Sunday, December 14, 2014

REVIEW: 'Brooklyn Nine-Nine' - Jake and Charles Spend a Lot of Time Together & Captain Holt Smiles in 'Stakeout'

FOX's Brooklyn Nine-Nine - Episode 2.11 "Stakeout"

Jake and Charles' bro-mance starts to crack when they volunteer for an eight-day stakeout in very close quarters. Meanwhile, Captain Holt's nephew, Marcus, comes to Brooklyn and captures Rosa's attention.




The characters on Brooklyn Nine-Nine are fun and it has been a great pleasure watching the show find new and creative ways to pair them together. The theme of "Stakeout" is seeing how the people at the precinct perceive their co-workers. It's an idea that is strong from the cold open to the very end. And yet, I don't think it challenged the core defining characteristics about these characters as strongly as they could have. It was still a largely enjoyable episode. It just probably could have been a lot stronger if it had a few more minutes.

Jake and Charles' partnership is a dynamic the show found early on in its life. They are willing to put up with the others' oddities because they have so much fun together and can trust each other on the job. And yet, putting them in a room together for a stakeout over several days is the biggest challenge they've ever had to deal with. They are fine putting up with the wacky ticks the other displays in small doses. But actually spending so much time with the other only makes all of those tiny things add up to one annoying person. Not only do they put an end to their friendship, they actually ruin the entire stakeout operation. The time they spend in the confined space is never really about the people they are spying on. It's about the increasingly annoying traits that they both exhibit. Across those seven or eight days, they are rapidly on the decline. They are willing to prove that they are friends who never fight and don't need Terry's suggestion of "alone time." But they are slowly slipping away from each other - by putting lists up on the wall of what the other can't do and then increasingly adding to it. It's almost astonishing that they got any work done considering they both spent so much time writing things down on the wall.

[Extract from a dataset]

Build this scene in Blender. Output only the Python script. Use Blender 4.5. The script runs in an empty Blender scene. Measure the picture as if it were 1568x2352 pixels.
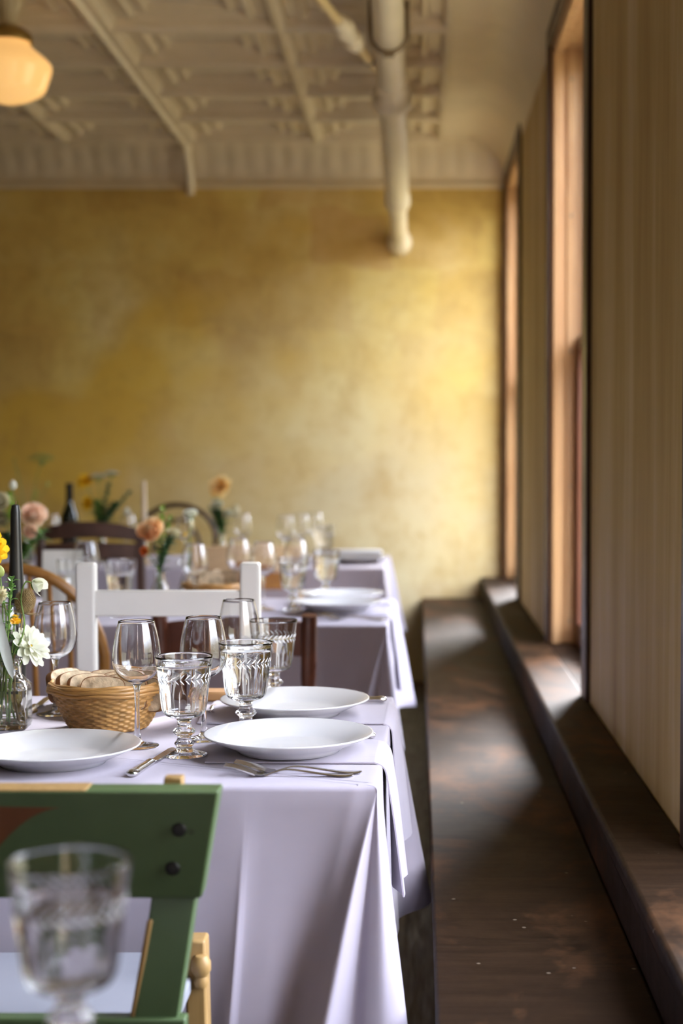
import bpy, bmesh, math, random
from mathutils import Vector, Matrix
random.seed(7)
S = bpy.context.scene
COL = S.collection
PI = math.pi

# ------------------------------------------------------------------ camera
CAMH = 1.23
FPX = 3600.0
PITCH = math.atan(141.0 / FPX)
VPX = 959.0
cd = bpy.data.cameras.new('camera')
cam = bpy.data.objects.new('camera', cd); COL.objects.link(cam)
cam.location = (0, 0, CAMH)
cam.rotation_euler = (PI / 2 - PITCH, 0, 0)
cd.sensor_fit = 'AUTO'; cd.sensor_width = 36.0
cd.lens = FPX / 2352.0 * 36.0
cd.shift_x = (784.0 - VPX) / 2352.0
cd.clip_start = 0.05; cd.clip_end = 60
cd.dof.use_dof = True; cd.dof.focus_distance = 2.52; cd.dof.aperture_fstop = 3.0
S.camera = cam

# ------------------------------------------------------------------ light and exposure
S.view_settings.view_transform = 'Standard'
S.view_settings.look = 'None'
S.view_settings.exposure = 0.34
S.view_settings.gamma = 1.0
S.view_settings.use_curve_mapping = False
SKY = 15.0
W = bpy.data.worlds.new('daylight'); S.world = W; W.use_nodes = True
nt = W.node_tree; nt.nodes.clear()
tc = nt.nodes.new('ShaderNodeTexCoord'); sx = nt.nodes.new('ShaderNodeSeparateXYZ')
cr = nt.nodes.new('ShaderNodeValToRGB'); bg = nt.nodes.new('ShaderNodeBackground'); ow = nt.nodes.new('ShaderNodeOutputWorld')
mr = nt.nodes.new('ShaderNodeMapRange'); mr.inputs[1].default_value = -1; mr.inputs[2].default_value = 1
nt.links.new(tc.outputs['Generated'], sx.inputs[0]); nt.links.new(sx.outputs[2], mr.inputs[0])
nt.links.new(mr.outputs[0], cr.inputs[0]); nt.links.new(cr.outputs[0], bg.inputs[0]); nt.links.new(bg.outputs[0], ow.inputs[0])
e = cr.color_ramp.elements
e[0].position = 0.0; e[0].color = (0.10, 0.10, 0.07, 1)
e[1].position = 1.0; e[1].color = (0.62, 0.72, 1.0, 1)
for p, c in ((0.50, (0.17, 0.16, 0.12, 1)), (0.55, (0.22, 0.21, 0.17, 1)), (0.62, (0.80, 0.86, 1.0, 1)), (0.80, (0.85, 0.90, 1.0, 1))):
    k = e.new(p); k.color = c
bg.inputs[1].default_value = SKY
sl_ = bpy.data.lights.new('hazy_sun', 'SUN'); sl_.energy = 34.0; sl_.angle = math.radians(22); sl_.color = (0.97, 0.97, 1.0)
so_ = bpy.data.objects.new('hazy_sun', sl_); COL.objects.link(so_)
so_.rotation_euler = Vector((0.37, 0.78, 0.50)).to_track_quat('Z', 'Y').to_euler()
S.cycles.use_denoising = True
S.cycles.max_bounces = 14; S.cycles.diffuse_bounces = 6; S.cycles.glossy_bounces = 6
S.cycles.transmission_bounces = 12; S.cycles.transparent_max_bounces = 12
S.cycles.sample_clamp_indirect = 12.0
S.cycles.caustics_reflective = True; S.cycles.caustics_refractive = True
S.cycles.blur_glossy = 0.5

WALLX = 0.46
WIN = [(4.27, 5.45), (7.10, 8.24), (1.42, 2.60), (-1.45, -0.27)]
WZ0, WZ1 = 0.56, 2.62
for i, (a, b) in enumerate(WIN):
    L = bpy.data.lights.new('window_portal', 'AREA'); L.shape = 'RECTANGLE'
    L.size = WZ1 - WZ0; L.size_y = b - a; L.cycles.is_portal = True
    o = bpy.data.objects.new('window_portal', L); COL.objects.link(o)
    o.location = (WALLX + 0.27, (a + b) / 2, (WZ0 + WZ1) / 2); o.rotation_euler = (0, PI / 2, 0)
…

Things get so bad that they both want to end their friendship and Jake asks for a new partner. It's only after they miraculously catch the bad guy and have each other's back on the job do they remember how much they appreciate the other. Jake really does say it best in that they are like brothers. It is a sweet moment to end on. It was also a necessary beat for this plot because I really did not want to sit through a couple of episodes were Jake and Charles weren't friends. As the plot for just one episode, it works.

The two subsequent subplots both had strong ideas but not enough actual plot. Terry is making a birthday present for his girls in the form of a book featuring characters who resemble the various people at the precinct. Amy and Gina both read it and don't like the way they are depicted as being a pushover and a bitch respectively. It's just a children's book after all. We know that Terry respects both of these women and their friendship. So it seems kinda foolish that Amy and Gina would both get so insincere about the way Terry might see them.

And then, Captain Holt's nephew, Marcus (special guest star Nick Cannon), stops by as a new native to the city and sparks immediately start flying between him and Rosa. It's nice to see her be the focus of a romantic subplot after spending the first part of the season busy with her drug task force. It puts the character out of her element a little bit. We've never really seen the romantic side to Rosa. It's still very mysterious. But we now have the potential to learn more. It pairs Holt and Rosa together in a weird way. Their morning after bump-in at the Holt house was awkward but very hilarious. Holt simply could not understand seeing one of his detectives walking down the stairs after his nephew. They sort things out in the end - but it's only to agree not to talk about this with each other. That's certainly the way both would handle this situation. And yet, I'm really intrigued to see how Rosa and Marcus interact together and if this is a romance that could be a recurring thing - or just a one-time hookup.

Some more thoughts:
  • "Stakeout" was written by Laura McCreary & Tricia McAlpin and directed by Tristram Shapeero.
  • I continue to enjoy the show's commitment to Holt discovering the Wuntch-lunch connection. He stayed up all night and that's still the best jab he could think of.
  • The cold open works so well because Holt is vastly different than how he usually is. It's all because of his relationship with Wuntch. He is smiling and it's up to Jake to suggest doing the mature thing and not say anything at all.
  • Hitchcock really wants to be Jake's new best friend whenever Charles is out of the way.
  • I love that Marcus can figure out who everyone is in the precinct simply by what his uncle has told them. You don't have to be a detective to solve that one.
  • Holt to Wuntch: "Wuntch time is over. Boom, did it! Haha! Had it both ways. No regrets."